Birth date: May 8, 1924.
Birthplace: On the border between Poland and Czechoslovakia.
Occupation: Writer and lecturer.
Current home: Arizona.
Marital status: Married for 54 years to Kurt Klein. At the end of World War II, I was on the death march [from a Nazi slave-labor camp] and he was in the U.S. Army. We met on Liberation Day, May 7, 1945. I told my story in the film “One Survivor Remembers.”
Children: Three children and eight grandchildren from 10 to 24.
Working on: I will be in Chicago on Oct. 23 at the United States Holocaust Memorial Museum’s Book and Author Luncheon at the Sheraton Chicago Hotel & Towers with my husband, Kurt, discussing our new book, “The Hours After: Letters of Love and Longing in War’s Aftermath” [St. Martin’s Press]. It’s a collection of letters written in the year between our meeting and our marriage.
The last good movies I saw: “Burnt by the Sun” and “Remains of the Day.”

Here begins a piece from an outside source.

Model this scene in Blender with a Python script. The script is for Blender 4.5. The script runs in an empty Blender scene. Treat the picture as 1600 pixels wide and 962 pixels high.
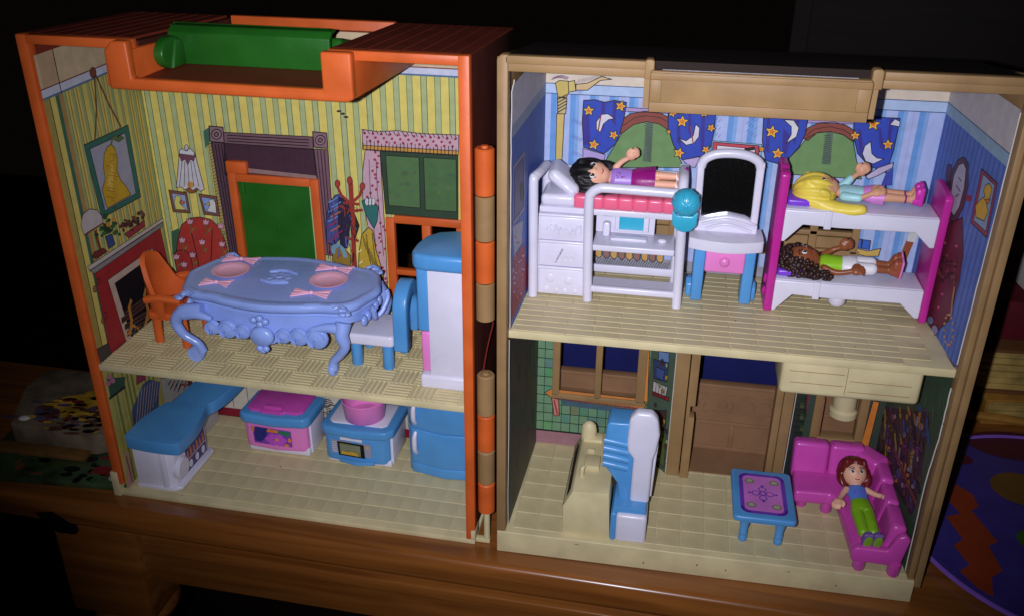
import bpy, bmesh, math, random
from mathutils import Vector, Matrix, Euler
random.seed(11)
S = 0.01                                   # all shapes below are written in centimetres
D = bpy.data
sc = bpy.context.scene
COL = sc.collection

# ------------------------------------------------------------------ camera, light, exposure
CAM = (8.5357, -44.8226, 39.6413)
def cam_axes(yaw=0.1700, pitch=0.4620, roll=0.0087):
    f = Vector((-math.sin(yaw)*math.cos(pitch), math.cos(yaw)*math.cos(pitch), -math.sin(pitch)))
    right = Vector((math.cos(yaw), math.sin(yaw), 0)); up = right.cross(f)
    return right*math.cos(roll)+up*math.sin(roll), up*math.cos(roll)-right*math.sin(roll), f
RX, UX, FX = cam_axes()
cd = D.cameras.new('camera'); cam = D.objects.new('camera', cd); COL.objects.link(cam)
cam.matrix_world = Matrix(((RX.x, UX.x, -FX.x, CAM[0]*S), (RX.y, UX.y, -FX.y, CAM[1]*S), (RX.z, UX.z, -FX.z, CAM[2]*S), (0, 0, 0, 1)))
cd.sensor_width = 36; cd.lens = 1457.69/1600*36; cd.clip_start = 0.01; cd.clip_end = 50
sc.camera = cam
w = D.worlds.new('World'); sc.world = w; w.use_nodes = True
bg = w.node_tree.nodes['Background']; bg.inputs[0].default_value = (0.75, 0.55, 0.45, 1); bg.inputs[1].default_value = 0.0022
# the phone's own LED flash, just left of and above its lens
fl = D.lights.new('phone_flash', 'SPOT'); fl.energy = 13.4; fl.color = (0.87, 0.885, 1.0)
fl.spot_size = math.radians(80); fl.spot_blend = 1.0; fl.shadow_soft_size = 0.0025
fo = D.objects.new('phone_flash', fl); COL.objects.link(fo)
fpos = Vector(CAM) - RX*2.0 + UX*0.1
aim = FX + RX*(900-800)/1457.7 - UX*(300-481)/1457.7
fo.location = fpos*S; fo.rotation_euler = aim.to_track_quat('-Z', 'Y').to_euler()
sc.view_settings.view_transform = 'Standard'; sc.view_settings.look = 'None'
sc.view_settings.exposure = 0.0; sc.view_settings.gamma = 1.0; sc.view_settings.use_curve_mapping = False

# ------------------------------------------------------------------ materials
def lin(c):
    return tuple((x/255/12.92 if x/255 <= 0.04045 else ((x/255+0.055)/1.055)**2.4) for x in c)
MATS = {}
def base(name):
    m = D.materials.new(name); m.use_nodes = True
    nt = m.node_tree; return m, nt, nt.nodes['Principled BSDF']
def plastic(name, rgb, rough=0.35, spec=0.5, bump=0.15, scale=260, var=0.10, coat=0.0, trans=0.0):
    if name in MATS: return MATS[name]
    m, nt, p = base(name); c = lin(rgb)
    tc = nt.nodes.new('ShaderNodeTexCoord')
    n1 = nt.nodes.new('ShaderNodeTexNoise'); n1.inputs['Scale'].default_value = 55; n1.inputs['Detail'].default_value = 5
    nt.links.new(tc.outputs['Object'], n1.inputs['Vector'])
    rp = nt.nodes.new('ShaderNodeValToRGB')
    rp.color_ramp.elements[0].position = 0.3; rp.color_ramp.elements[0].color = (*[x*(1-var*1.6) for x in c], 1)
    rp.color_ramp.elements[1].position = 0.65; rp.color_ramp.elements[1].color = (*[min(1, x*(1+var*0.5)) for x in c], 1)
    nt.links.new(n1.outputs['Fac'], rp.inputs[0]); nt.links.new(rp.outputs[0], p.inputs['Base Color'])
    n2 = nt.nodes.new('ShaderNodeTexNoise'); n2.inputs['Scale'].default_value = scale; n2.inputs['Detail'].default_value = 3
    nt.links.new(tc.outputs['Object'], n2.inputs['Vector'])
    b = nt.nodes.new('ShaderNodeBump'); b.inputs['Strength'].default_value = bump; b.inputs['Distance'].default_value = 0.0006
    nt.links.new(n2.outputs['Fac'], b.inputs['Height']); nt.links.new(b.outputs[0], p.inputs['Normal'])
    mr = nt.nodes.new('ShaderNodeMapRange'); mr.inputs[3].default_value = max(0.05, rough-0.08); mr.inputs[4].default_value = rough+0.12
    nt.links.new(n1.outputs['Fac'], mr.inputs[0]); nt.links.new(mr.outputs[0], p.inputs['Roughness'])
    p.inputs['Specular IOR Level'].default_value = spec
    p.inputs['Coat Weight'].default_value = coat
    MATS[name] = m; return m
def print_mat():
    m, nt, p = base('printed_card')
    at = nt.nodes.new('ShaderNodeAttribute'); at.attribute_name = 'ink'
    tc = nt.nodes.new('ShaderNodeTexCoord')
    n = nt.nodes.new('ShaderNodeTexNoise'); n.inputs['Scale'].default_value = 160; n.inputs['Detail'].default_value = 6
    nt.links.new(tc.outputs['Object'], n.inputs['Vector'])
    mr = nt.nodes.new('ShaderNodeMapRange'); mr.inputs[1].default_value = 0.3; mr.inputs[2].default_value = 0.72; mr.inputs[3].default_value = 0.88; mr.inputs[4].default_value = 1.06
    nt.links.new(n.outputs['Fac'], mr.inputs[0])
    mx = nt.nodes.new('ShaderNodeMix'); mx.data_type = 'RGBA'; mx.blend_type = 'MULTIPLY'; mx.inputs[0].default_value = 1
    nt.links.new(at.outputs['Color'], mx.inputs[6]); nt.links.new(mr.outputs[0], mx.inputs[7])
    nt.links.new(mx.outputs[2], p.inputs['Base Color'])
    p.inputs['Roughness'].default_value = 0.55; p.inputs['Specular IOR Level'].default_value = 0.3
    return m
PRINT = print_mat()
def wood(name, dark, light, rough=0.3, scale=(3, 55, 55), coat=0.3):
    m, nt, p = base(name)
    tc = nt.nodes.new('ShaderNodeTexCoord'); mp = nt.nodes.new('ShaderNodeMapping'); mp.inputs['Scale'].default_value = scale
    nt.links.new(tc.outputs['Object'], mp.inputs[0])
    n = nt.nodes.new('ShaderNodeTexNoise'); n.inputs['Scale'].default_value = 2.2; n.inputs['Detail'].default_value = 9; n.inputs['Distortion'].default_value = 0.6
    nt.links.new(mp.outputs[0], n.inputs[0])
    rp = nt.nodes.new('ShaderNodeValToRGB'); rp.color_ramp.elements[0].position = 0.32; rp.color_ramp.elements[1].position = 0.7
    rp.color_ramp.elements[0].color = (*lin(dark), 1); rp.color_ramp.elements[1].color = (*lin(light), 1)
    nt.links.new(n.outputs['Fac'], rp.inputs[0]); nt.links.new(rp.outputs[0], p.inputs['Base Color'])
    b = nt.nodes.new('ShaderNodeBump'); b.inputs['Strength'].default_value = 0.25; b.inputs['Distance'].default_value = 0.001
    nt.links.new(n.outputs['Fac'], b.inputs['Height']); nt.links.new(b.outputs[0], p.inputs['Normal'])
    p.inputs['Roughness'].default_value = rough; p.inputs['Coat Weight'].default_value = coat; p.inputs['Coat Roughness'].default_value = 0.2
    return m
ORANGE = plastic('orange_plastic', (212, 96, 40), 0.42, 0.4)
ORANGE_DIM = plastic('dimmed_orange_plastic', (124, 50, 34), 0.55, 0.25)  # orange shell and roof boards, dimness of grazing light put into the colour
ORANGE_DARK = plastic('deep_dimmed_orange_plastic', (74, 34, 26), 0.6, 0.2)  # same orange, darker still: shade on the outer shell put into the colour
TAN = plastic('tan_plastic', (154, 121, 80), 0.5, 0.35)
TAND = plastic('brown_tan_plastic', (142, 106, 76), 0.5, 0.3)
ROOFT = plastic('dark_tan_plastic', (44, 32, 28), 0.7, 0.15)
CREAM = plastic('cream_plastic', (212, 197, 152), 0.42, 0.45, var=0.10)
CREAMD = plastic('cream_tile_plastic', (208, 193, 148), 0.45, 0.45, var=0.10)
GREEN = plastic('green_plastic', (34, 98, 28), 0.35, 0.4)
WHITE = plastic('white_plastic', (220, 216, 232), 0.28, 0.5, var=0.04)
BLUE = plastic('sky_blue_plastic', (84, 152, 212), 0.3, 0.5, var=0.06)
PERI = plastic('periwinkle_plastic', (146, 170, 234), 0.26, 0.55, var=0.05)
PINK = plastic('pink_plastic', (232, 130, 200), 0.32, 0.5, var=0.05)
PALEPINK = plastic('pale_pink_plastic', (244, 182, 208), 0.35, 0.5, var=0.05)
HOT = plastic('hot_pink_plastic', (210, 76, 178), 0.26, 0.55, var=0.04)
MAG = plastic('magenta_plastic', (190, 40, 146), 0.3, 0.5, var=0.04)
PURPLE = plastic('purple_plastic', (124, 60, 206), 0.3, 0.5, var=0.04)
CORAL = plastic('coral_pink_plastic', (236, 104, 138), 0.3, 0.5, var=0.04)
TURQ = plastic('turquoise_plastic', (56, 170, 200), 0.25, 0.55, var=0.05)
PAPER = plastic('paper_edge', (206, 200, 192), 0.7, 0.2)
BLACK = plastic('black_ink', (16, 14, 18), 0.4, 0.3)
WOOD = wood('table_wood', (110, 62, 24), (152, 92, 40))
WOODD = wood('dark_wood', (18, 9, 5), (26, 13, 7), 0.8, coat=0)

# ------------------------------------------------------------------ building helpers
LTH = -0.02168; LO = (-1.4439, 0.3210)
def place(frame, x, y, z):
    if frame == 'L':
        c, s = math.cos(LTH), math.sin(LTH)
        x, y = LO[0]+c*x-s*y, LO[1]+s*x+c*y
    return Vector((x, y, z))*S
BASE = {}
def thing(name, label, cat, frame='R', base=(0, 0, 0), rot=0, group=None):
    o = D.objects.new(name, None); COL.objects.link(o); o.empty_display_size = 0.01
    o.location = place(frame, *base); o.rotation_euler = (0, 0, (LTH if frame == 'L' else 0)+rot)
    o['label'] = label; o['category'] = cat
    if group: o['group'] = group
    BASE[o.name] = Vector(base); return o
def obj(name, bm, mat, parent=None, smooth=False, sharp=40, sub=0, label=None):
    b = Vector((0, 0, 0)); r = parent
    while r is not None:
        if r.name in BASE: b = BASE[r.name]
        r = r.parent
    bmesh.ops.recalc_face_normals(bm, faces=bm.faces)
    for v in bm.verts: v.co = (v.co-b)*S
    me = D.meshes.new(name); bm.to_mesh(me); bm.free()
    for m in (mat if isinstance(mat, (list, tuple)) else [mat]): me.materials.append(m)
    if smooth:
        me.polygons.foreach_set('use_smooth', [True]*len(me.polygons))
        if sharp: me.set_sharp_from_angle(angle=math.radians(sharp))
    o = D.objects.new(name, me); COL.objects.link(o)
    if parent: o.parent = parent
    if sub:
        md = o.modifiers.new('sub', 'SUBSURF'); md.levels = md.render_levels = sub
    if label: o['label'] = label
    return o
def tag(o, label, cat, group=None):
    o['label'] = label; o['category'] = cat
    if group: o['group'] = group
    return o
def nb(): return bmesh.new()
def box(bm, x0, x1, y0, y1, z0, z1, r=0, seg=2, mi=0, M=None):
    t = bmesh.new()
    g = bmesh.ops.create_cube(t, size=1)['verts']
    for v in g: v.co = Vector(((x0+x1)/2+v.co.x*(x1-x0), (y0+y1)/2+v.co.y*(y1-y0), (z0+z1)/2+v.co.z*(z1-z0)))
    if r: bmesh.ops.bevel(t, geom=t.edges[:], offset=r, segments=seg, affect='EDGES', profile=0.5, clamp_overlap=True)
    merge(bm, t, mi, M); return bm
def merge(bm, t, mi=0, M=None):
    if M is not None: bmesh.ops.transform(t, matrix=M, verts=t.verts)
    vs = [bm.verts.new(v.co) for v in t.verts]
    t.verts.index_update()
    for f in t.faces:
        try:
            n = bm.faces.new([vs[v.index] for v in f.verts]); n.material_index = mi if mi else f.material_index
        except ValueError: pass
    t.free()
def prism(bm, pts, a0, a1, axis='y', r=0, seg=2, mi=0, M=None):
    """polygon pts extruded along an axis: 'y' -> pts are (x,z), 'x' -> (y,z), 'z' -> (x,y)"""
    t = bmesh.new()
    def P(p, a): return {'y': (p[0], a, p[1]), 'x': (a, p[0], p[1]), 'z': (p[0], p[1], a)}[axis]
    A = [t.verts.new(P(p, a0)) for p in pts]; B = [t.verts.new(P(p, a1)) for p in pts]
    n = len(pts)
    t.faces.new(A); t.faces.new(B[::-1])
    for i in range(n): t.faces.new((A[i], B[i], B[(i+1) % n], A[(i+1) % n]))
    bmesh.ops.recalc_face_normals(t, faces=t.faces)
    if r: bmesh.ops.bevel(t, geom=[e for e in t.edges if e.calc_face_angle(0) > 0.35], offset=r, segments=seg, affect='EDGES', profile=0.5, clamp_overlap=True)
    merge(bm, t, mi, M); return bm
def spline(pts, n=6):
    out = []; P = [Vector(p) for p in pts]
    if len(P) < 3: return P
    for i in range(len(P)-1):
        a = P[max(i-1, 0)]; b = P[i]; c = P[i+1]; d = P[min(i+2, len(P)-1)]
        for k in range(n):
            t = k/n
            out.append(0.5*((2*b)+(c-a)*t+(2*a-5*b+4*c-d)*t*t+(3*b-a-3*c+d)*t**3))
    out.append(P[-1]); return out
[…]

The book I’ve been reading: Michael Korda’s “Another Life.”
Favorite meal: Chinese food, which I didn’t eat until I came to this country.
Favorite performers: Emma Thompson and Anthony Hopkins.
Personal heroes: Growing up, it was for a time Theodor Herzl, the father of Zionism. I’m very fond of Steven Spielberg, the Dalai Lama and Oprah Winfrey because they’re doing good things in this world.
If I could do it over: Considering everything that has happened to me, I’ve been very privileged.
I’d give anything to meet: The Dalai Lama, because he stands for so many things I admire.
My fantasy is: There is no hunger in the world. I was very hungry in my life for a very long time.
If I could change one thing about myself: I would be less impetuous.
Most humbling experience: When people put me on a pedestal, I don’t feel I’m worth it. Ninety percent of why I survived was luck.
My philosophy: Pain should not be wasted. It should be used to help other people. There is no pain that love cannot heal.
The three words that best describe me: I am driven.